* start RECORDED DATA *

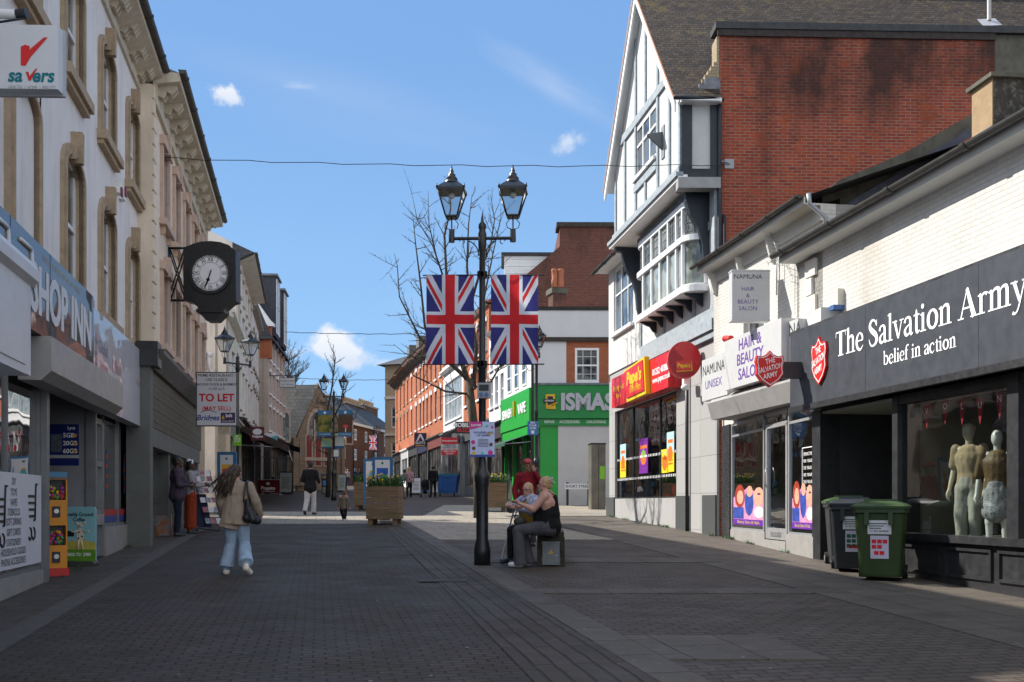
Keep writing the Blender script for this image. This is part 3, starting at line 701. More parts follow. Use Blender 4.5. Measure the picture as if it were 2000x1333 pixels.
# coffee pavement sign
p0 = gnd(155, 1106); Y = p0.y; k = Y/2000
t = thing('pavement_sign', 'rounded coffee board with a standing cow and a phone number outside the shop entrance', 'sign', p0)
a, c, z0, z1 = pxbox(Y, 122, 187, 990, 1100); FC = Fr(0, Y, 1, .0)
b = MB(); r = .04
def rrect(u0, u1, z0, z1, r, n=5):
    pts = []
    for (cu, cz, a0) in ((u1-r, z0+r, -90), (u1-r, z1-r, 0), (u0+r, z1-r, 90), (u0+r, z0+r, 180)):
        for i in range(n+1): t_ = math.radians(a0+90*i/n); pts.append((cu+r*math.cos(t_), cz+r*math.sin(t_)))
    return pts
sky_ = P('board sky blue', (.25, .5, .55), .4, .08, 5); fld = P('board meadow yellow', (.5, .45, .1), .4, .15, 9); grn = P('board grass green', (.12, .3, .03), .4, .15, 9)
b.prism(FC, rrect(a, c, z0, z1, .05), -.03, 0, sky_); zm = z0+(z1-z0)*.36
b.prism(FC, [(a, z0+.05), (c, z0+.05), (c, zm), (c-.2, zm+.05), (a+.15, zm+.03), (a, zm-.02)], 0, .002, fld)
b.prism(FC, rrect(a, c, z0, z0+(z1-z0)*.24, .03), .001, .003, grn)
b.text(FC, 'Freshly Ground\nCoffee', (a+c)/2, .003, z1-.17, .085, TXTK, bold=.02, sx=.85)
b.text(FC, '0800 731 2980', (a+c)/2, .0045, z0+.135, .075, TXTW, bold=.02, sx=.85)
cow = P('cow cream', (.7, .6, .45), .5, .1); cm_ = (a+c)/2+.02; zc_ = z0+.45
b.disc(FC, cm_, .003, .006, zc_, .055, cow, 14, .12); b.disc(FC, cm_-.0, .003, .007, zc_+.17, .045, cow, 14, .035); b.disc(FC, cm_-.02, .003, .008, zc_+.15, .03, P('cow pink', (.5, .25, .2), .5, .1), 10, .02)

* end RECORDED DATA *

### TASK TO COMPLETE:
The material above holds pictures; copy everything else in it exactly.

### TASK ANSWER:
Keep writing the Blender script for this image. This is part 3, starting at line 701. More parts follow. Use Blender 4.5. Measure the picture as if it were 2000x1333 pixels.
# coffee pavement sign
p0 = gnd(155, 1106); Y = p0.y; k = Y/2000
t = thing('pavement_sign', 'rounded coffee board with a standing cow and a phone number outside the shop entrance', 'sign', p0)
a, c, z0, z1 = pxbox(Y, 122, 187, 990, 1100); FC = Fr(0, Y, 1, .0)
b = MB(); r = .04
def rrect(u0, u1, z0, z1, r, n=5):
    pts = []
    for (cu, cz, a0) in ((u1-r, z0+r, -90), (u1-r, z1-r, 0), (u0+r, z1-r, 90), (u0+r, z0+r, 180)):
        for i in range(n+1): t_ = math.radians(a0+90*i/n); pts.append((cu+r*math.cos(t_), cz+r*math.sin(t_)))
    return pts
sky_ = P('board sky blue', (.25, .5, .55), .4, .08, 5); fld = P('board meadow yellow', (.5, .45, .1), .4, .15, 9); grn = P('board grass green', (.12, .3, .03), .4, .15, 9)
b.prism(FC, rrect(a, c, z0, z1, .05), -.03, 0, sky_); zm = z0+(z1-z0)*.36
b.prism(FC, [(a, z0+.05), (c, z0+.05), (c, zm), (c-.2, zm+.05), (a+.15, zm+.03), (a, zm-.02)], 0, .002, fld)
b.prism(FC, rrect(a, c, z0, z0+(z1-z0)*.24, .03), .001, .003, grn)
b.text(FC, 'Freshly Ground\nCoffee', (a+c)/2, .003, z1-.17, .085, TXTK, bold=.02, sx=.85)
b.text(FC, '0800 731 2980', (a+c)/2, .0045, z0+.135, .075, TXTW, bold=.02, sx=.85)
cow = P('cow cream', (.7, .6, .45), .5, .1); cm_ = (a+c)/2+.02; zc_ = z0+.45
b.disc(FC, cm_, .003, .006, zc_, .055, cow, 14, .12); b.disc(FC, cm_-.0, .003, .007, zc_+.17, .045, cow, 14, .035); b.disc(FC, cm_-.02, .003, .008, zc_+.15, .03, P('cow pink', (.5, .25, .2), .5, .1), 10, .02)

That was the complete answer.